- _Exercise aim_: Can you set down, exactly as they appear below, the lines from the opening of the material through the one bearing "M_POOL = None", minus the pictures?

BEGIN Data extract

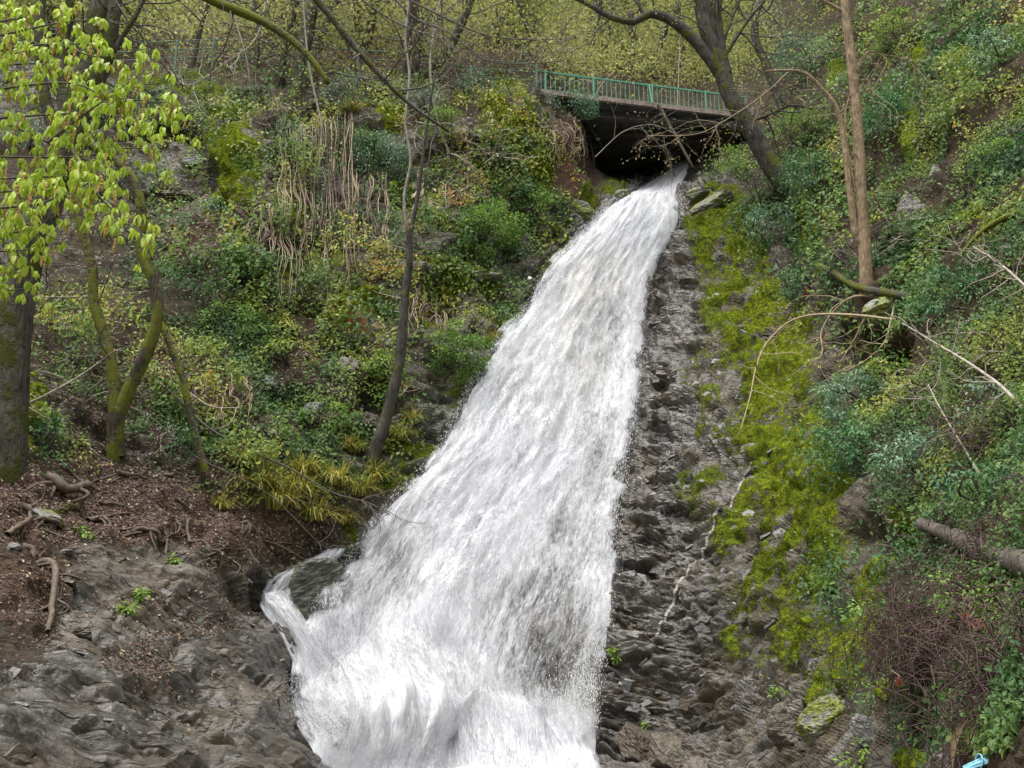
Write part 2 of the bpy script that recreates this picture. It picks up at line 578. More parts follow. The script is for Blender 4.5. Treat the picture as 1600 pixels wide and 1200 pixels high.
M_FENCE = simple_mat('faded grey green paint', (0.04, 0.10, 0.07), (0.13, 0.21, 0.17), 10, 0.55, 0.4, 0.15)
M_EDGE = simple_mat('weathered concrete edge', (0.12, 0.09, 0.08), (0.36, 0.29, 0.26), 6, 0.8, 0.2)
M_STEEL = simple_mat('dark sooty steel', (0.04, 0.04, 0.047), (0.11, 0.105, 0.115), 3, 0.65, 0.3)
M_RUST = simple_mat('dark rusty steel', (0.05, 0.042, 0.042), (0.15, 0.12, 0.115), 4, 0.7, 0.3)
M_POLE = simple_mat('weathered pole', (0.10, 0.075, 0.06), (0.26, 0.21, 0.18), 7, 0.7, 0.3)
M_LOG = bark_mat('grey dead log', (0.03, 0.025, 0.02), (0.19, 0.165, 0.14), (0.1, 0.1, 0.02), -0.04, 9)
M_ROPE = simple_mat('blue rope', (0.10, 0.28, 0.36), (0.25, 0.50, 0.60), 30, 0.6, 0.3)
M_PLASTIC = simple_mat('white plastic', (0.6, 0.6, 0.58), (0.8, 0.8, 0.78), 8, 0.4, 0.4)
M_DRYLEAF = leaf_mat('long dry leaf', [(0.0, (0.30, 0.22, 0.13)), (1.0, (0.52, 0.42, 0.30))], 0.2, 0.3, 0.6)
M_POOL = None

# ------------------------------------------------------------------ the valley: survey points (pixel direction, metres up the valley)
CTRL = '''
1045 300 38.2 1050 255 42.6 1062 225 47 1010 320 35.3 960 400 32.6 900 500 30 850 600 28 800 700 26 760 800 24.3 720 900 23 700 1000 21.8 690 1100 20.8 690 1185 20
560 1000 21.9 500 1080 20.9 860 1000 21.6 870 1100 20.8 860 1185 20
1050 400 33 1050 500 30 1050 600 27.5 1050 700 25.3 1050 800 23.6 1050 900 22.2 1000 1000 21.3 985 1100 20.4 1000 1190 19.4 1060 1190 18.6
1150 340 33.5 1150 400 31.2 1150 500 28.3 1150 600 26 1150 700 23.8 1150 800 22 1150 900 20.6 1150 1000 19.5 1150 1100 18.3 1150 1190 17.3
1250 420 28.6 1250 500 26.5 1250 600 23.8 1250 700 21.4 1250 800 19.5 1250 900 18 1250 1000 16.7 1250 1150 15
1350 560 21 1330 700 18.2 1340 800 16.6 1350 900 15.2 1350 1000 13.8 1350 1150 12
1430 820 14.6 1400 900 13.8 1450 900 12.4 1450 1000 11.2 1500 1150 8.8 1600 1150 7.2 1600 1000 8 1600 850 9 1600 700 10.8 1600 600 12.6 1500 750 13.2 1500 600 15.4
1450 600 17.2 1450 450 20 1350 440 21.4 1350 500 21.2 1600 450 14.6 1600 300 17.5 1450 300 22.5 1300 330 27.5 1200 290 33.5 1240 300 32 1160 250 37
1250 150 36.5 1450 100 29 1600 100 22 1600 0 25 1350 0 40 1450 0 33 1160 200 42
1750 1150 5 1750 800 6.5 1750 500 10 1750 200 15.5 1750 0 20 2000 1200 3.8 2000 600 6 2000 0 15 2000 -300 22
1125 285 34.8 1095 312 34.4 1110 262 38.5
935 330 34.2 960 305 35.5 905 300 34.3 880 250 34.3 905 200 35 870 175 35.2 845 150 35.4 935 250 41 925 200 45 960 270 45 1000 250 50
850 120 37 900 130 56 1000 120 60 1100 130 56 950 60 70 1050 0 85 900 0 82 1150 60 62 1200 0 70
830 200 33.6 800 250 33 820 320 32.6 800 400 31.2 820 440 30.6 780 500 29.2 720 480 29.2 740 570 27.9 700 600 27 690 660 26 640 690 25.2 610 760 24.2 560 830 23.2 530 870 22.6 500 920 22 445 910 21.2 400 950 20.6
700 500 28.4 700 380 30.6 700 250 32.8 700 150 34.2 600 650 25 600 560 26.4 600 450 28 600 330 30.4 600 220 32.8 600 150 33.8
500 700 23.2 500 600 25 500 500 26.6 500 400 28 500 300 30 500 200 32.6 500 145 33.6 480 800 22.2 460 860 21.6
400 850 20.6 400 770 21.3 400 700 22.2 400 600 24 400 500 25.8 400 400 27.2 410 300 28.4 400 200 31 400 150 33.4
350 300 28.2 370 220 30 340 180 32.6 300 300 29.8 260 240 31.6 250 320 30 250 400 27.4 250 500 24.8 250 600 22 250 700 19.9 250 800 18.6 250 860 17.9
100 200 32 100 300 29 100 400 25.6 100 500 22.6 100 600 20 100 700 17.8 100 800 16.3 100 870 15.4
0 150 33 0 250 29 0 400 23.4 0 500 20.6 0 600 18 0 700 16.4 0 800 14.8 0 900 13 0 1000 11.5 0 1150 9.4
150 920 14.6 150 1000 12.8 150 1150 10.5 300 900 17 300 960 15.9 300 1050 14 300 1150 12 400 1000 17.6 420 1100 15.2 460 1190 12.9 380 1190 11.6
850 115 37.5 700 118 35 600 118 34.6 500 115 34.4 400 115 34.2 250 125 33.6 100 130 33.2 0 120 33
700 70 41 600 70 41 500 65 41 400 65 40.5 250 70 40 100 70 39 0 60 39
700 0 55 500 0 54 300 0 53 100 0 51 800 60 46 800 0 66
-200 1150 8 -200 900 11 -200 600 15 -200 300 22 -200 100 30 -200 0 38 -500 1200 6.5 -500 700 11 -500 300 17 -500 0 30
-500 -300 70 0 -300 95 500 -300 105 900 -300 120 1200 -300 110 1400 -300 75 1600 -300 40 1800 -300 28 0 -130 70 500 -130 78 900 -130 100 1200 -130 88 1400 -130 52 1600 -130 31
0 1350 8 300 1350 9.5 600 1350 12 700 1260 17.5 860 1260 17.5 900 1350 12.5 1100 1350 13 1300 1350 10.5 1500 1350 7 -500 1400 5.5 2000 1400 3.2
'''
ct = np.array(CTRL.split(), float).reshape(-1, 3)
CX, CY, CV = ct[:, 0], ct[:, 1], np.log(ct[:, 2])
_d = np.hypot(CX[:, None] - CX[None], CY[:, None] - CY[None]) / 100
_n = len(CX)
A = np.zeros((_n + 3, _n + 3))
A[:_n, :_n] = _d - 0.12 * np.eye(_n)
Pm = np.stack([np.ones(_n), CX / 1000, CY / 1000], 1)
A[:_n, _n:] = Pm
A[_n:, :_n] = Pm.T
W = np.linalg.solve(A, np.concatenate([CV, np.zeros(3)]))


def base_depth(px, py):
    px, py = np.asarray(px, float), np.asarray(py, float)
    sh = px.shape
    x, y = px.ravel(), py.ravel()
    out = np.empty(len(x))
    for i in range(0, len(x), 20000):
        q = slice(i, i + 20000)
        d = np.hypot(x[q, None] - CX[None], y[q, None] - CY[None]) / 100
        out[q] = d @ W[:_n] + W[_n] + W[_n + 1] * x[q] / 1000 + W[_n + 2] * y[q] / 1000
    return np.exp(out).reshape(sh)


def blobs(px, py, spec):
    """soft patches: (x, y, rx, ry, weight)"""
    out = np.zeros(np.shape(px))
    for x, y, rx, ry, w in spec:
        out = np.maximum(out, w * np.exp(-0.7 * (((px - x) / rx) ** 2 + ((py - y) / ry) ** 2) ** 1.5))
    return out


def axis_samples(a, b, lo, hi, step, grow):
    core = list(np.arange(a, b + step, step))
    s, x, L = step, a, []
    while x > lo:
        s *= grow
        x -= s
        L.append(x)
    s, x, R_ = step, core[-1], []
    while x < hi:
        s *= grow
        x += s
        R_.append(x)
    return np.array(L[::-1] + core + R_)


GX = axis_samples(-60, 1660, -520, 2050, 2.9, 1.07)
GY = axis_samples(-40, 1230, -330, 1420, 2.9, 1.07)
GY = np.unique(np.concatenate([GY, (GY[:-1] + GY[1:])[(GY[:-1] > 860) & (GY[:-1] < 1225)] / 2]))
PX, PY = np.meshgrid(GX, GY)
# coarse depth on a 4x lattice, then bilinear: the noise carries the fine relief
cgx, cgy = np.linspace(GX[0], GX[-1], 330), np.linspace(GY[0], GY[-1], 240)
cd = base_depth(*np.meshgrid(cgx, cgy))


def bil(grid, gx, gy, x, y):
    fx = np.clip(np.interp(x, gx, np.arange(len(gx))), 0, len(gx) - 1.001)
    fy = np.clip(np.interp(y, gy, np.arange(len(gy))), 0, len(gy) - 1.001)
    i, j = fx.astype(int), fy.astype(int)
    u, v = fx - i, fy - j
    if grid.ndim == 3:
        u, v = u[..., None], v[..., None]
    return (grid[j, i] * (1 - u) * (1 - v) + grid[j, i + 1] * u * (1 - v) + grid[j + 1, i] * (1 - u) * v + grid[j + 1, i + 1] * u * v)


def depth(px, py):
    return bil(cd, cgx, cgy, np.asarray(px, float), np.asarray(py, float))


D0 = depth(PX, PY)
P0 = at(PX, PY, D0)


def grid_normals(P):
    du = np.gradient(P, axis=1)
    dv = np.gradient(P, axis=0)
    n = unit(np.cross(dv, du))
    flip = np.sum(n * (np.array([0, 0, CAM_Z]) - P), -1) < 0
    n[flip] *= -1
    return n


N0 = grid_normals(P0)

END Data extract

- _Solved problem_:
Write part 2 of the bpy script that recreates this picture. It picks up at line 578. More parts follow. The script is for Blender 4.5. Treat the picture as 1600 pixels wide and 1200 pixels high.
M_FENCE = simple_mat('faded grey green paint', (0.04, 0.10, 0.07), (0.13, 0.21, 0.17), 10, 0.55, 0.4, 0.15)
M_EDGE = simple_mat('weathered concrete edge', (0.12, 0.09, 0.08), (0.36, 0.29, 0.26), 6, 0.8, 0.2)
M_STEEL = simple_mat('dark sooty steel', (0.04, 0.04, 0.047), (0.11, 0.105, 0.115), 3, 0.65, 0.3)
M_RUST = simple_mat('dark rusty steel', (0.05, 0.042, 0.042), (0.15, 0.12, 0.115), 4, 0.7, 0.3)
M_POLE = simple_mat('weathered pole', (0.10, 0.075, 0.06), (0.26, 0.21, 0.18), 7, 0.7, 0.3)
M_LOG = bark_mat('grey dead log', (0.03, 0.025, 0.02), (0.19, 0.165, 0.14), (0.1, 0.1, 0.02), -0.04, 9)
M_ROPE = simple_mat('blue rope', (0.10, 0.28, 0.36), (0.25, 0.50, 0.60), 30, 0.6, 0.3)
M_PLASTIC = simple_mat('white plastic', (0.6, 0.6, 0.58), (0.8, 0.8, 0.78), 8, 0.4, 0.4)
M_DRYLEAF = leaf_mat('long dry leaf', [(0.0, (0.30, 0.22, 0.13)), (1.0, (0.52, 0.42, 0.30))], 0.2, 0.3, 0.6)
M_POOL = None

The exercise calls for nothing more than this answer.